With followings of as low as between 5 000 and 10 000 people, they are sometimes 60% more effective than their celebrity counterparts. The reason is that young people trust those that are closest to them – friends and family are part of the inner circle of influence. The further an individual falls out of that circle, the less the influence they will have.

Enter the LIP Model

This is where the LIP (Lust, Investment, Proximity) Model comes in.

3 reasons why influencer marketing sucks right now

Lust: Influencers must have a strong desire for what they are endorsing. Find people who are passionate about your brand and they will fight to be on your team. They will recommend the brand naturally, as if it wasn’t a job, helping to take it to new heights.

Investment: Investing in influencers is a long-term commitment. Training is a crucial element and the time spent on getting people to understand the brand vision, objectives, and product is crucial.

Proximity: Consumers trust word of mouth and recommendations from friends and family; the closer the proximity of a trusted group, the higher the sphere of influence. When looking at university students, for example, peer groups have a higher influence on each other than other people. Not only that but as the sphere of influence expands outwards, the degree of trust drops and scrutiny rises. Authenticity plays a big factor and when it’s absent, the youth will be sure to let everyone know.

Applying the LIP Model will help you choose people who love your brand, who you will make the effort to invest in, and who you will keep close. By influencing the people closest to them, they will build more trust.

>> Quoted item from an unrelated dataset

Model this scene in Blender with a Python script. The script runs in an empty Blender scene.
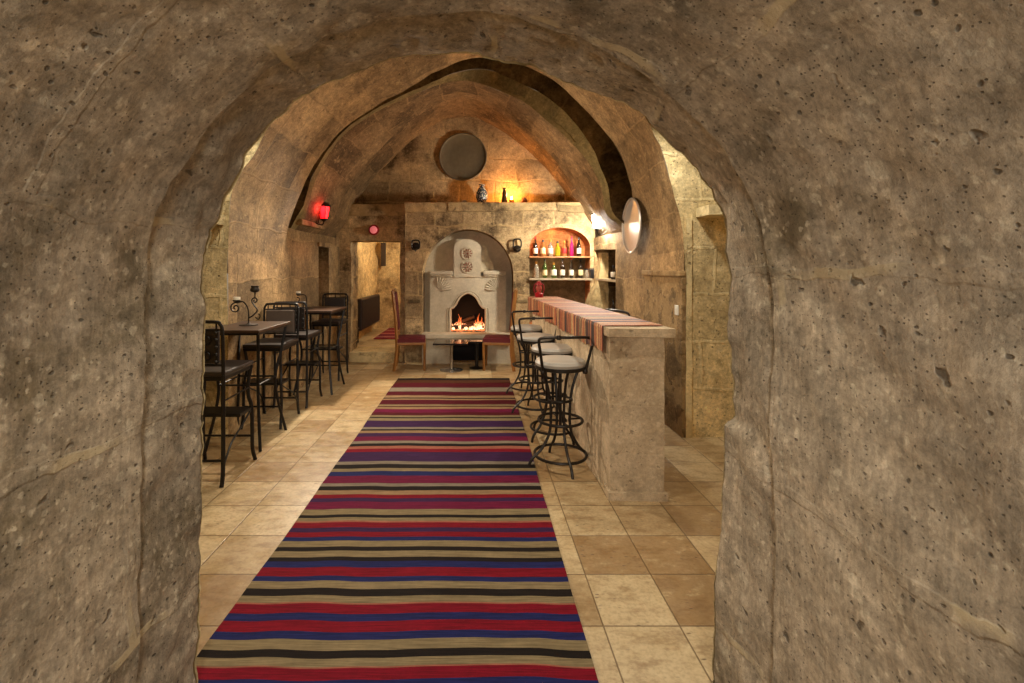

Micro influencers are brand advocates who have a deeply engaged, niche audience. They offer opinions that are deeply trusted by their followers, who are generally like-minded people looking for truth and legitimacy. Their passion for their niche area makes them powerful brand evangelists who are excellent at interacting with their followers. They have more conversations, and those conversations translate into action – the most important metric of all.